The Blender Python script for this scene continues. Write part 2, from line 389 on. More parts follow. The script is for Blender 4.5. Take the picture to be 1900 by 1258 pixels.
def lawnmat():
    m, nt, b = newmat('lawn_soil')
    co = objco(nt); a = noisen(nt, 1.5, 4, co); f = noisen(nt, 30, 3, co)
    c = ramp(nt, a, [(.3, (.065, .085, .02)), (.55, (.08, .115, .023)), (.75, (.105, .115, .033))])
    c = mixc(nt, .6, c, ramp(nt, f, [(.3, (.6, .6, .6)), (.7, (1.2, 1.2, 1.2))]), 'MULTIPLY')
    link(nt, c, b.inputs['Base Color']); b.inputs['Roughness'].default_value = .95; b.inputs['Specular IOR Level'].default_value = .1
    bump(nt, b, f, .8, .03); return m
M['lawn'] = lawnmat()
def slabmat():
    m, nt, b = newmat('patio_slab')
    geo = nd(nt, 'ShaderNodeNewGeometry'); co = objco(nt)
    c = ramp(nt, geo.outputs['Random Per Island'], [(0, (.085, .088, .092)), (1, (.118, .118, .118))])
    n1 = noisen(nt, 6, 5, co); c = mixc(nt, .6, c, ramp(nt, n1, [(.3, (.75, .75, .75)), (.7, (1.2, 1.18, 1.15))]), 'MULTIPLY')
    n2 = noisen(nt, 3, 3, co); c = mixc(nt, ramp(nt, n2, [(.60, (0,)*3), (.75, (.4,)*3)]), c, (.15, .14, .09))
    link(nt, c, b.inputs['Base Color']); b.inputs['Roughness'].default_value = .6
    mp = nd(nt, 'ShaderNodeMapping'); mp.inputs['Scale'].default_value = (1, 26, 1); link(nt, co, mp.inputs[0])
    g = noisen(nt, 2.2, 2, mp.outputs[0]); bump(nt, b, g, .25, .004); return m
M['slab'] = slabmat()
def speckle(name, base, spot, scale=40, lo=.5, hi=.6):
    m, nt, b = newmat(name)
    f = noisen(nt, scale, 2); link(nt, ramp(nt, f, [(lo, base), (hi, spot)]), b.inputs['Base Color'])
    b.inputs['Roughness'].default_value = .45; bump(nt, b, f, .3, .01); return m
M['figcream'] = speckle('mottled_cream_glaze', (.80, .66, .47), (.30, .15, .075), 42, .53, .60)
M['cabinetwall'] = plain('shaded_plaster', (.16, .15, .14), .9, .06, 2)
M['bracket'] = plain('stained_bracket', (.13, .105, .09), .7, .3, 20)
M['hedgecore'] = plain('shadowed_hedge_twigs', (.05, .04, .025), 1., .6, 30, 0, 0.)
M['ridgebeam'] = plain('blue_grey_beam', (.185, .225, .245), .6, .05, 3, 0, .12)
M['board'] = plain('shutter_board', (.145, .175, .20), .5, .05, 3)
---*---
Everything from the line containing "(.16, .15, .14), .9, .06, 2)" through the final line of the listing, inclusive, must be reproduced exactly; leave out the rest.

M['cabinetwall'] = plain('shaded_plaster', (.16, .15, .14), .9, .06, 2)
M['bracket'] = plain('stained_bracket', (.13, .105, .09), .7, .3, 20)
M['hedgecore'] = plain('shadowed_hedge_twigs', (.05, .04, .025), 1., .6, 30, 0, 0.)
M['ridgebeam'] = plain('blue_grey_beam', (.185, .225, .245), .6, .05, 3, 0, .12)
M['board'] = plain('shutter_board', (.145, .175, .20), .5, .05, 3)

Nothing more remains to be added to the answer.